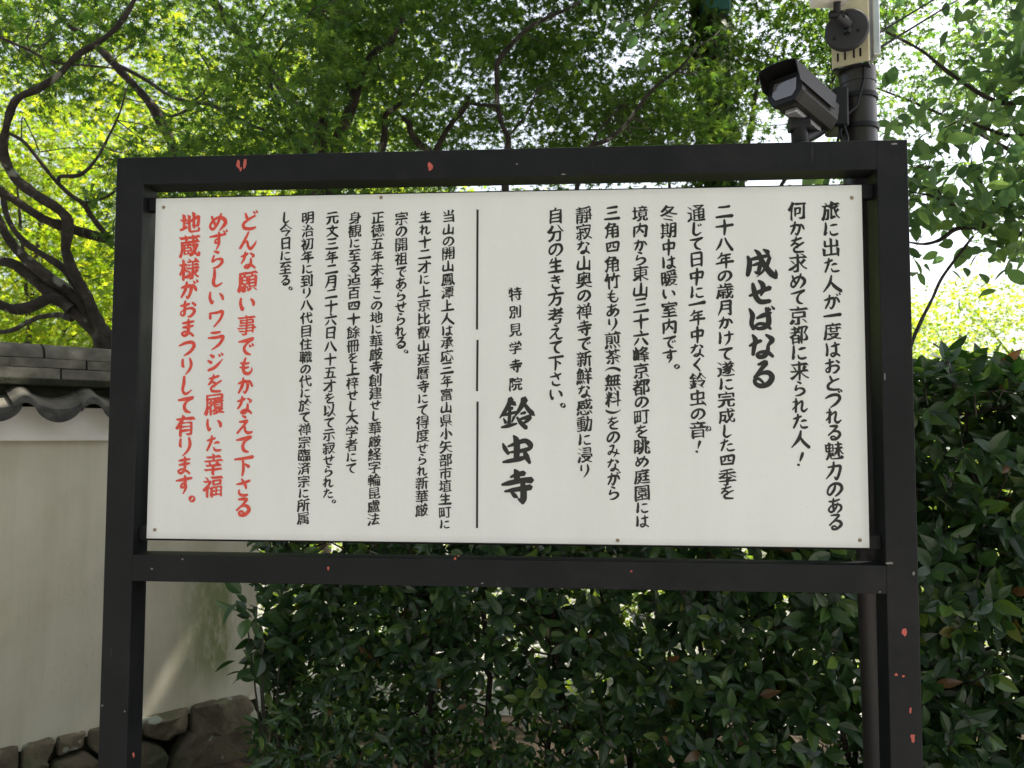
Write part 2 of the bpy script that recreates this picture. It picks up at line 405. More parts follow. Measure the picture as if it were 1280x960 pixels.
def fill_loops(out):
    """triangles of everything the closed loops wind round"""
    V = np.concatenate(out); E = []; o = 0
    for Q in out:
        m = len(Q); E += [(o+i, o+(i+1) % m) for i in range(m)]; o += m
    r = delaunay_2d_cdt([Vector(p) for p in V], E, [], 0, 1e-5)
    vv = np.array([tuple(v) for v in r[0]]); tt = np.array([f for f in r[2] if len(f) == 3])
    c = vv[tt].mean(1)
    p0 = np.concatenate(out); p1 = np.concatenate([np.roll(Q, -1, 0) for Q in out])
    y0 = p0[:, 1][None]; y1 = p1[:, 1][None]; cy = c[:, 1][:, None]; cx = c[:, 0][:, None]
    cross = (p1[:, 0]-p0[:, 0])[None]*(cy-y0)-(cx-p0[:, 0][None])*(y1-y0)
    wn = ((y0 <= cy) & (y1 > cy) & (cross < 0)).sum(1)-((y0 > cy) & (y1 <= cy) & (cross > 0)).sum(1)
    # font loops: inner and outer run opposite ways, so a non-zero winding number is ink
    keep = wn != 0
    return vv, tt[keep]
def brush(ch, rnd, a=.006, b=.034, c=-.008, slant=.11, wob=.016):
    """the character written with a broad nib: returns (verts, tris) in em units"""
    L = glyph_loops(ch)
    if not L: return [], []
    sx, sy = rnd.random()*50, rnd.random()*50
    dx, dy = .80, -.60
    loops = []
    for P in L:
        A = np.roll(P, 1, 0); B = np.roll(P, -1, 0)
        e1 = P-A; e2 = B-P
        e1 /= np.maximum(np.linalg.norm(e1, axis=1, keepdims=True), 1e-6); e2 /= np.maximum(np.linalg.norm(e2, axis=1, keepdims=True), 1e-6)
        t = e1+e2; t /= np.maximum(np.linalg.norm(t, axis=1, keepdims=True), 1e-3)
        n = np.stack([t[:, 1], -t[:, 0]], 1)
        loops.append((P, n))
    # outward sign: the biggest loop is an outer one
    def area(P): x, y = P.T; return .5*np.sum(x*np.roll(y, -1)-y*np.roll(x, -1))
    big = max((p for p, _ in loops), key=lambda p: abs(area(p)))
    sg = 1 if area(big) > 0 else -1
    out = []
    for P, n in loops:
        n = n*sg
        w = np.array([noise.noise(Vector((x*2.6+sx, y*2.6+sy, 0))) for x, y in P])
        u = np.array([noise.noise_vector(Vector((x*1.7+sx, y*1.7+sy, 7)))[:2] for x, y in P])
        k = n[:, 0]*dx+n[:, 1]*dy; k2 = n[:, 0]*.60+n[:, 1]*.80
        Q = P + n*(a*(1+1.2*w))[:, None] + np.stack([k*dx, k*dy], 1)*(b*(1+.9*w))[:, None] + np.stack([k2*.60, k2*.80], 1)*c + wob*u
        Q[:, 1] += slant*(Q[:, 0]-.5)
        out.append(Q)
    return fill_loops(out)

def stroke_loop(pts):
    """outline of one brush stroke given as (x, y, width) points"""
    P = [Vector((p[0], p[1])) for p in pts]; W = [p[2] for p in pts]; Q = []; q = []
    for i in range(len(P)-1):
        p0, p1, p2, p3 = P[max(i-1, 0)], P[i], P[i+1], P[min(i+2, len(P)-1)]
        for j in range(5):
            t = j/5; Q.append(.5*((2*p1)+(p2-p0)*t+(2*p0-5*p1+4*p2-p3)*t*t+(3*p1-p0-3*p2+p3)*t**3)); q.append((W[i]+(W[i+1]-W[i])*(t*t*(3-2*t)))/2)
    Q.append(P[-1]); q.append(W[-1]/2); L = []; Rr = []
    for i in range(len(Q)):
        t = (Q[min(i+1, len(Q)-1)]-Q[max(i-1, 0)]).normalized(); n = Vector((-t.y, t.x)); L.append(Q[i]+n*q[i]); Rr.append(Q[i]-n*q[i])
    t0 = (Q[0]-Q[1]).normalized(); t1 = (Q[-1]-Q[-2]).normalized()
    cap1 = [Q[-1]+t1*q[-1]*.8]; cap0 = [Q[0]+t0*q[0]*.8]
    lp = np.array([tuple(v) for v in Rr+cap1+L[::-1]+cap0])
    x, y = lp.T
    return lp if np.sum(x*np.roll(y, -1)-y*np.roll(x, -1)) > 0 else lp[::-1]
# kana and simple characters written stroke by stroke in a 100 x 100 box, y down: (x, y, width)
_ka = [[(10,38,7),(40,30,12),(62,32,13),(60,64,12),(48,88,10),(38,78,4)], [(38,10,8),(32,50,12),(14,86,8)], [(70,22,7),(82,36,11),(90,54,9)]]
_te = [[(8,26,7),(44,22,13),(88,12,11),(56,34,9),(42,58,12),(52,82,13),(76,92,7)]]
_to = [[(30,10,8),(40,34,12),(44,42,6)], [(82,26,8),(48,42,10),(22,62,12),(26,84,13),(60,90,12),(88,86,8)]]
_si = [[(36,6,10),(36,40,13),(34,74,13),(50,90,12),(80,74,5)]]
_su = [[(6,28,7),(50,24,12),(94,18,9)], [(56,6,8),(58,36,12),(56,58,11),(38,62,9),(40,46,8),(58,46,10),(60,68,12),(46,96,5)]]
_tu = [[(6,42,6),(40,26,12),(74,26,13),(86,46,14),(66,74,12),(34,94,6)]]
def _dak(x, y): return [[(x, y, 4), (x+8, y+11, 9)], [(x+14, y-5, 4), (x+22, y+6, 9)]]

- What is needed
Transcribe the whole listing exactly. Pictures are excluded.

- Result of this exercise
Write part 2 of the bpy script that recreates this picture. It picks up at line 405. More parts follow. Measure the picture as if it were 1280x960 pixels.
def fill_loops(out):
    """triangles of everything the closed loops wind round"""
    V = np.concatenate(out); E = []; o = 0
    for Q in out:
        m = len(Q); E += [(o+i, o+(i+1) % m) for i in range(m)]; o += m
    r = delaunay_2d_cdt([Vector(p) for p in V], E, [], 0, 1e-5)
    vv = np.array([tuple(v) for v in r[0]]); tt = np.array([f for f in r[2] if len(f) == 3])
    c = vv[tt].mean(1)
    p0 = np.concatenate(out); p1 = np.concatenate([np.roll(Q, -1, 0) for Q in out])
    y0 = p0[:, 1][None]; y1 = p1[:, 1][None]; cy = c[:, 1][:, None]; cx = c[:, 0][:, None]
    cross = (p1[:, 0]-p0[:, 0])[None]*(cy-y0)-(cx-p0[:, 0][None])*(y1-y0)
    wn = ((y0 <= cy) & (y1 > cy) & (cross < 0)).sum(1)-((y0 > cy) & (y1 <= cy) & (cross > 0)).sum(1)
    # font loops: inner and outer run opposite ways, so a non-zero winding number is ink
    keep = wn != 0
    return vv, tt[keep]
def brush(ch, rnd, a=.006, b=.034, c=-.008, slant=.11, wob=.016):
    """the character written with a broad nib: returns (verts, tris) in em units"""
    L = glyph_loops(ch)
    if not L: return [], []
    sx, sy = rnd.random()*50, rnd.random()*50
    dx, dy = .80, -.60
    loops = []
    for P in L:
        A = np.roll(P, 1, 0); B = np.roll(P, -1, 0)
        e1 = P-A; e2 = B-P
        e1 /= np.maximum(np.linalg.norm(e1, axis=1, keepdims=True), 1e-6); e2 /= np.maximum(np.linalg.norm(e2, axis=1, keepdims=True), 1e-6)
        t = e1+e2; t /= np.maximum(np.linalg.norm(t, axis=1, keepdims=True), 1e-3)
        n = np.stack([t[:, 1], -t[:, 0]], 1)
        loops.append((P, n))
    # outward sign: the biggest loop is an outer one
    def area(P): x, y = P.T; return .5*np.sum(x*np.roll(y, -1)-y*np.roll(x, -1))
    big = max((p for p, _ in loops), key=lambda p: abs(area(p)))
    sg = 1 if area(big) > 0 else -1
    out = []
    for P, n in loops:
        n = n*sg
        w = np.array([noise.noise(Vector((x*2.6+sx, y*2.6+sy, 0))) for x, y in P])
        u = np.array([noise.noise_vector(Vector((x*1.7+sx, y*1.7+sy, 7)))[:2] for x, y in P])
        k = n[:, 0]*dx+n[:, 1]*dy; k2 = n[:, 0]*.60+n[:, 1]*.80
        Q = P + n*(a*(1+1.2*w))[:, None] + np.stack([k*dx, k*dy], 1)*(b*(1+.9*w))[:, None] + np.stack([k2*.60, k2*.80], 1)*c + wob*u
        Q[:, 1] += slant*(Q[:, 0]-.5)
        out.append(Q)
    return fill_loops(out)

def stroke_loop(pts):
    """outline of one brush stroke given as (x, y, width) points"""
    P = [Vector((p[0], p[1])) for p in pts]; W = [p[2] for p in pts]; Q = []; q = []
    for i in range(len(P)-1):
        p0, p1, p2, p3 = P[max(i-1, 0)], P[i], P[i+1], P[min(i+2, len(P)-1)]
        for j in range(5):
            t = j/5; Q.append(.5*((2*p1)+(p2-p0)*t+(2*p0-5*p1+4*p2-p3)*t*t+(3*p1-p0-3*p2+p3)*t**3)); q.append((W[i]+(W[i+1]-W[i])*(t*t*(3-2*t)))/2)
    Q.append(P[-1]); q.append(W[-1]/2); L = []; Rr = []
    for i in range(len(Q)):
        t = (Q[min(i+1, len(Q)-1)]-Q[max(i-1, 0)]).normalized(); n = Vector((-t.y, t.x)); L.append(Q[i]+n*q[i]); Rr.append(Q[i]-n*q[i])
    t0 = (Q[0]-Q[1]).normalized(); t1 = (Q[-1]-Q[-2]).normalized()
    cap1 = [Q[-1]+t1*q[-1]*.8]; cap0 = [Q[0]+t0*q[0]*.8]
    lp = np.array([tuple(v) for v in Rr+cap1+L[::-1]+cap0])
    x, y = lp.T
    return lp if np.sum(x*np.roll(y, -1)-y*np.roll(x, -1)) > 0 else lp[::-1]
# kana and simple characters written stroke by stroke in a 100 x 100 box, y down: (x, y, width)
_ka = [[(10,38,7),(40,30,12),(62,32,13),(60,64,12),(48,88,10),(38,78,4)], [(38,10,8),(32,50,12),(14,86,8)], [(70,22,7),(82,36,11),(90,54,9)]]
_te = [[(8,26,7),(44,22,13),(88,12,11),(56,34,9),(42,58,12),(52,82,13),(76,92,7)]]
_to = [[(30,10,8),(40,34,12),(44,42,6)], [(82,26,8),(48,42,10),(22,62,12),(26,84,13),(60,90,12),(88,86,8)]]
_si = [[(36,6,10),(36,40,13),(34,74,13),(50,90,12),(80,74,5)]]
_su = [[(6,28,7),(50,24,12),(94,18,9)], [(56,6,8),(58,36,12),(56,58,11),(38,62,9),(40,46,8),(58,46,10),(60,68,12),(46,96,5)]]
_tu = [[(6,42,6),(40,26,12),(74,26,13),(86,46,14),(66,74,12),(34,94,6)]]
def _dak(x, y): return [[(x, y, 4), (x+8, y+11, 9)], [(x+14, y-5, 4), (x+22, y+6, 9)]]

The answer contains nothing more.